— Work required —
Write out exactly, with no other output, the lines below from the one that contains "Keep writing the" through the end.

— Information shown —

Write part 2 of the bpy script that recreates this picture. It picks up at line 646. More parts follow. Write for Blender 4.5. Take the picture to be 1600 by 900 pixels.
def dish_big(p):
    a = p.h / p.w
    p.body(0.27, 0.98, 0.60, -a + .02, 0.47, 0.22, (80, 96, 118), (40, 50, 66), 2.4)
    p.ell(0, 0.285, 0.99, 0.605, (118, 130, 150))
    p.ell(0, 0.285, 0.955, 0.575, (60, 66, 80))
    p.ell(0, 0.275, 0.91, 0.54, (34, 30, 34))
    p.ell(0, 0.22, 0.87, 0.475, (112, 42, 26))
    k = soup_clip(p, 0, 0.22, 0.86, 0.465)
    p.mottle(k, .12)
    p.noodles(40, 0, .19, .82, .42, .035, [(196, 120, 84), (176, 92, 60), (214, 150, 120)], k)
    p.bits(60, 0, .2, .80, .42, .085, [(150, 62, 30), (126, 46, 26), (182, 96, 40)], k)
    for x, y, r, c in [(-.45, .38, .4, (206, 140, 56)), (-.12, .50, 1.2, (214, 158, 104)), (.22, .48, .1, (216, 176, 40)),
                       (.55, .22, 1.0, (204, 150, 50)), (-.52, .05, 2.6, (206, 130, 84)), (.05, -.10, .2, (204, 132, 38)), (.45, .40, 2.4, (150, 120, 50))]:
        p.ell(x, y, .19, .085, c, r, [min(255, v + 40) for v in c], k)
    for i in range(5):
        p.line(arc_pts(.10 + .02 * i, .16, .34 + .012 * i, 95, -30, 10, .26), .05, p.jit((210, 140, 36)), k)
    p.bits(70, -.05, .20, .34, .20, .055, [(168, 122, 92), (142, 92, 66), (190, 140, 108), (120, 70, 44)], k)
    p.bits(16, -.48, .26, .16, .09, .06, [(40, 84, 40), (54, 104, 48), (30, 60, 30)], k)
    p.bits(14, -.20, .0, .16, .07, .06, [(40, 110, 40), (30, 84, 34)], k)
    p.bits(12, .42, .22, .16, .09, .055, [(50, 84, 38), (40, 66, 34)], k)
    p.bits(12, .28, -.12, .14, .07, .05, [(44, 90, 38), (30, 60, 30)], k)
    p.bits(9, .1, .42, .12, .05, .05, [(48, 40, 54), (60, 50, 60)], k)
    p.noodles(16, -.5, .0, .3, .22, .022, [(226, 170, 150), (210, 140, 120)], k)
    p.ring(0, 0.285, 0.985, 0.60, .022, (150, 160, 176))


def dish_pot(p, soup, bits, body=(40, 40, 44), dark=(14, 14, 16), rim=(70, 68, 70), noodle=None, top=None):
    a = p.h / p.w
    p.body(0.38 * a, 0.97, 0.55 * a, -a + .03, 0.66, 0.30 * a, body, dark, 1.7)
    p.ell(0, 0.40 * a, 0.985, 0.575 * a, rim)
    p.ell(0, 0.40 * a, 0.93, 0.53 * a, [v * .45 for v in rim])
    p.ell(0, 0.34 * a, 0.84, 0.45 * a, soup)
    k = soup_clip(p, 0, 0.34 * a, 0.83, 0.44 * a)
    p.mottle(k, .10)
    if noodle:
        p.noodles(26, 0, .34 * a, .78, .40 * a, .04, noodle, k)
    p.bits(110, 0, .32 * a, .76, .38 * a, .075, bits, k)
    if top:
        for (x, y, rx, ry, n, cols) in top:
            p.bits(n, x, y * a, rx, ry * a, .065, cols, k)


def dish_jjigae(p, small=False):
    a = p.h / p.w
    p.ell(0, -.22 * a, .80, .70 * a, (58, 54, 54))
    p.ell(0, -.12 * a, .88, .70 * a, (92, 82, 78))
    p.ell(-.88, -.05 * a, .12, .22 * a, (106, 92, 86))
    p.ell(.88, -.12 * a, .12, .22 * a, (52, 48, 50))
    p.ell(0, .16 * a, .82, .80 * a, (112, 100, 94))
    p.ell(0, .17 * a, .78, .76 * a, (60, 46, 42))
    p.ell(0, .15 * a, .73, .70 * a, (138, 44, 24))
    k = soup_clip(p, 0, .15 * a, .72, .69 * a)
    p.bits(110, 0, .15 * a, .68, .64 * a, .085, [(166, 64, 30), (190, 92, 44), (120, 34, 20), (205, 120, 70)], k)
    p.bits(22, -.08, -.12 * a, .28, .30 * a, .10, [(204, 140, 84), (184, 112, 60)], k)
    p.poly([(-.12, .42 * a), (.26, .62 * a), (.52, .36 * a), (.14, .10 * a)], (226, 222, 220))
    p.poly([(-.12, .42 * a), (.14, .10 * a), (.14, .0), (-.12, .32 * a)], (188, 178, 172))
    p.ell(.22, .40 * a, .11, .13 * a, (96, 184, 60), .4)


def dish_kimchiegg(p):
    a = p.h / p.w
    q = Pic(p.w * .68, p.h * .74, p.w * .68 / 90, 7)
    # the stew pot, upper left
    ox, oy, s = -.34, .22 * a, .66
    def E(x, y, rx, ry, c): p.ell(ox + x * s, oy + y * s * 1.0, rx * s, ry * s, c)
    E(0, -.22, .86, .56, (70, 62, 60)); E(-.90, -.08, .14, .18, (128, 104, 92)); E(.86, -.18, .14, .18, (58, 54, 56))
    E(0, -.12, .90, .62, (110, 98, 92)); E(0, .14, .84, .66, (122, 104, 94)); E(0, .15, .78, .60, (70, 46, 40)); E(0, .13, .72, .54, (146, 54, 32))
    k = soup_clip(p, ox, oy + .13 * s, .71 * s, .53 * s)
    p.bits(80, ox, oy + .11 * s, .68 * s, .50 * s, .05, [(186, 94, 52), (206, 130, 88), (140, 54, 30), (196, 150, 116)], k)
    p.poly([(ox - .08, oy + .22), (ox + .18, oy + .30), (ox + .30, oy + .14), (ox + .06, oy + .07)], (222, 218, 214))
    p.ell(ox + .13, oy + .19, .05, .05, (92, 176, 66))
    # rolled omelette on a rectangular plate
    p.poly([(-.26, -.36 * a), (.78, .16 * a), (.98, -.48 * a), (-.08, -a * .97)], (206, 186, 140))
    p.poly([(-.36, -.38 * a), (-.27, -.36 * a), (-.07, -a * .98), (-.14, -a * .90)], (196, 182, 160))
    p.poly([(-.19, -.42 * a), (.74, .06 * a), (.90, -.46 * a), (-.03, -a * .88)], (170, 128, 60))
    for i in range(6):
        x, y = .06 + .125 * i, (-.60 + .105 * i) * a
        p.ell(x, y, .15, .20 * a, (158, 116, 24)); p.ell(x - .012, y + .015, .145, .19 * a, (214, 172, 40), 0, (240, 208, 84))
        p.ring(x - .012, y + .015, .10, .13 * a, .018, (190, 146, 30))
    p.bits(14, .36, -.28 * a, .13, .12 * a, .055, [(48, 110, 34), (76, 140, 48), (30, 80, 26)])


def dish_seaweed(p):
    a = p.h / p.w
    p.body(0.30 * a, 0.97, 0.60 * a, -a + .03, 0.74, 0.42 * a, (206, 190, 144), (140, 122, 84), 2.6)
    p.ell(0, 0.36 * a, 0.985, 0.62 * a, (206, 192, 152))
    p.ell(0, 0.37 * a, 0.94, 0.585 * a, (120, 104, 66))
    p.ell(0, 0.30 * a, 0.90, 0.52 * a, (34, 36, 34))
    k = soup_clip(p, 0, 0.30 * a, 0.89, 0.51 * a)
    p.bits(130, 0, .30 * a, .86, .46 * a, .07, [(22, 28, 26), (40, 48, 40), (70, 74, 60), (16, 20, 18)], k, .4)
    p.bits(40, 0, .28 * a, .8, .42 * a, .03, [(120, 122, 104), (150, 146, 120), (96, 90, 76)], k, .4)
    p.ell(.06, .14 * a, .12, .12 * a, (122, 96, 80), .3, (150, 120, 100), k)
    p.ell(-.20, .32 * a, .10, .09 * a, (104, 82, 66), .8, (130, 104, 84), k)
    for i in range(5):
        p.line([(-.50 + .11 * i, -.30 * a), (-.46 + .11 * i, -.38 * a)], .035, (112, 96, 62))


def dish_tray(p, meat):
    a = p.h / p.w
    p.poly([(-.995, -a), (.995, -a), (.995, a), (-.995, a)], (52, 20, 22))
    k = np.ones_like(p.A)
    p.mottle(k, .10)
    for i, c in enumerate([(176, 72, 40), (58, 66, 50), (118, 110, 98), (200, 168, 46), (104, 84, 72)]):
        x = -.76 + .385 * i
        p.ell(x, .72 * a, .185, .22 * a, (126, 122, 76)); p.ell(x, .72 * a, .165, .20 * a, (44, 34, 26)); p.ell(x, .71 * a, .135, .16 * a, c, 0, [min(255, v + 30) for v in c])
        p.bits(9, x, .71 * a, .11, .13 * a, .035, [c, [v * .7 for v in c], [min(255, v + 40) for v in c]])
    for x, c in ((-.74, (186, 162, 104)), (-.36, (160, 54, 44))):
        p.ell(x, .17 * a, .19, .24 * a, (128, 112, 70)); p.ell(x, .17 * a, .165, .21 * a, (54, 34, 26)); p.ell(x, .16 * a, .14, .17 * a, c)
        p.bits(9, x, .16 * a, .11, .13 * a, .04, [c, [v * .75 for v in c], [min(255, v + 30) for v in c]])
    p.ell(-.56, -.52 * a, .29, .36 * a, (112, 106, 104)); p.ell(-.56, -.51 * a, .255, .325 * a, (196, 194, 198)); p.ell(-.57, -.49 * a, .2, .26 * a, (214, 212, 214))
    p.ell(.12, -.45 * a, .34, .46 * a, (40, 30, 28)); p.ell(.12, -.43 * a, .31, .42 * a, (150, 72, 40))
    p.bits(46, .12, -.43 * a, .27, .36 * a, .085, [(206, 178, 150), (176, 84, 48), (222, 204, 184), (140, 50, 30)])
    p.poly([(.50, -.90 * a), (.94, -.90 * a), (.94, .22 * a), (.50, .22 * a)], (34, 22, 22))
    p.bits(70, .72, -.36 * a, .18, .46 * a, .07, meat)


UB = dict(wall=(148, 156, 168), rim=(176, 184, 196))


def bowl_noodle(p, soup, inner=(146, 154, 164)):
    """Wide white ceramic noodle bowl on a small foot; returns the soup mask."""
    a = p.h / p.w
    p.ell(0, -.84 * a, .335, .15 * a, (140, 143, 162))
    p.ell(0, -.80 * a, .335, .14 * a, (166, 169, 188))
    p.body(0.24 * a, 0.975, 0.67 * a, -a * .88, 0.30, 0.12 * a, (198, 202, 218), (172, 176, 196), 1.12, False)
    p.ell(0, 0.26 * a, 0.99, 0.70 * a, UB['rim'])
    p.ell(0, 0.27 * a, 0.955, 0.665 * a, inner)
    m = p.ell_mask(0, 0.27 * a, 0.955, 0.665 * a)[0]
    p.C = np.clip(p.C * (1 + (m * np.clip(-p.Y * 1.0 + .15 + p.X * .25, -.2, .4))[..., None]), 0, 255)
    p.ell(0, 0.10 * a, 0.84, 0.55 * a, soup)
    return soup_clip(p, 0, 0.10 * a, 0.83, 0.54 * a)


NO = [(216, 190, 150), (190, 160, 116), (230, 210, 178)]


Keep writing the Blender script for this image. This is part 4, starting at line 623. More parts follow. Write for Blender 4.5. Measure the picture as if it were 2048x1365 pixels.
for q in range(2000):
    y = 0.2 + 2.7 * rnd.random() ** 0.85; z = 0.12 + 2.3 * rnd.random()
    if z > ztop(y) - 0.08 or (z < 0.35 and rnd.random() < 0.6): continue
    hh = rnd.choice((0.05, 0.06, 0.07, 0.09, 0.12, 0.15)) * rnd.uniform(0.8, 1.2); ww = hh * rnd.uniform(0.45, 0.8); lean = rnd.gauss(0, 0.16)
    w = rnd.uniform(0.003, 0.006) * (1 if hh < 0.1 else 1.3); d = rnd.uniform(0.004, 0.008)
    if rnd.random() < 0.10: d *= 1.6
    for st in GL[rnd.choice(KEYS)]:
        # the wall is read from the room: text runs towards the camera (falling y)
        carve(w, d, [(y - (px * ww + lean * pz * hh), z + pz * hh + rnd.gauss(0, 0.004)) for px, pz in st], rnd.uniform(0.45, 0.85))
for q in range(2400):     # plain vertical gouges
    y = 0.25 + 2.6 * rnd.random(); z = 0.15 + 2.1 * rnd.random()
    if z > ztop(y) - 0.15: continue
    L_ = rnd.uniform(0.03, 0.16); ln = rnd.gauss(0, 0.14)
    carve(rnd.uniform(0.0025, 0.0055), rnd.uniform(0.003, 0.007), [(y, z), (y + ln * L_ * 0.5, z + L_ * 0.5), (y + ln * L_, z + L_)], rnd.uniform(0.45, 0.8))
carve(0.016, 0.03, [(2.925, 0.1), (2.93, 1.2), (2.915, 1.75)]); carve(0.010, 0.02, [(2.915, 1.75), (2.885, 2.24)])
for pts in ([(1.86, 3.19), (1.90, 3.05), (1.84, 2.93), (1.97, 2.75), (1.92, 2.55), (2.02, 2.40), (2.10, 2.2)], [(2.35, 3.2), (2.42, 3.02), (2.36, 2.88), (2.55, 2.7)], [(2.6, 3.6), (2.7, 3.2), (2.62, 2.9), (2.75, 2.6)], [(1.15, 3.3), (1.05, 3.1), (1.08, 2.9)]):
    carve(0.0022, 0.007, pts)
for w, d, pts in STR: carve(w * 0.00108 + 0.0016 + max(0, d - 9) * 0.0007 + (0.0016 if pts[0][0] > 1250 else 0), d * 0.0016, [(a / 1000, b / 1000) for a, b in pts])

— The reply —
Keep writing the Blender script for this image. This is part 4, starting at line 623. More parts follow. Write for Blender 4.5. Measure the picture as if it were 2048x1365 pixels.
for q in range(2000):
    y = 0.2 + 2.7 * rnd.random() ** 0.85; z = 0.12 + 2.3 * rnd.random()
    if z > ztop(y) - 0.08 or (z < 0.35 and rnd.random() < 0.6): continue
    hh = rnd.choice((0.05, 0.06, 0.07, 0.09, 0.12, 0.15)) * rnd.uniform(0.8, 1.2); ww = hh * rnd.uniform(0.45, 0.8); lean = rnd.gauss(0, 0.16)
    w = rnd.uniform(0.003, 0.006) * (1 if hh < 0.1 else 1.3); d = rnd.uniform(0.004, 0.008)
    if rnd.random() < 0.10: d *= 1.6
    for st in GL[rnd.choice(KEYS)]:
        # the wall is read from the room: text runs towards the camera (falling y)
        carve(w, d, [(y - (px * ww + lean * pz * hh), z + pz * hh + rnd.gauss(0, 0.004)) for px, pz in st], rnd.uniform(0.45, 0.85))
for q in range(2400):     # plain vertical gouges
    y = 0.25 + 2.6 * rnd.random(); z = 0.15 + 2.1 * rnd.random()
    if z > ztop(y) - 0.15: continue
    L_ = rnd.uniform(0.03, 0.16); ln = rnd.gauss(0, 0.14)
    carve(rnd.uniform(0.0025, 0.0055), rnd.uniform(0.003, 0.007), [(y, z), (y + ln * L_ * 0.5, z + L_ * 0.5), (y + ln * L_, z + L_)], rnd.uniform(0.45, 0.8))
carve(0.016, 0.03, [(2.925, 0.1), (2.93, 1.2), (2.915, 1.75)]); carve(0.010, 0.02, [(2.915, 1.75), (2.885, 2.24)])
for pts in ([(1.86, 3.19), (1.90, 3.05), (1.84, 2.93), (1.97, 2.75), (1.92, 2.55), (2.02, 2.40), (2.10, 2.2)], [(2.35, 3.2), (2.42, 3.02), (2.36, 2.88), (2.55, 2.7)], [(2.6, 3.6), (2.7, 3.2), (2.62, 2.9), (2.75, 2.6)], [(1.15, 3.3), (1.05, 3.1), (1.08, 2.9)]):
    carve(0.0022, 0.007, pts)
for w, d, pts in STR: carve(w * 0.00108 + 0.0016 + max(0, d - 9) * 0.0007 + (0.0016 if pts[0][0] > 1250 else 0), d * 0.0016, [(a / 1000, b / 1000) for a, b in pts])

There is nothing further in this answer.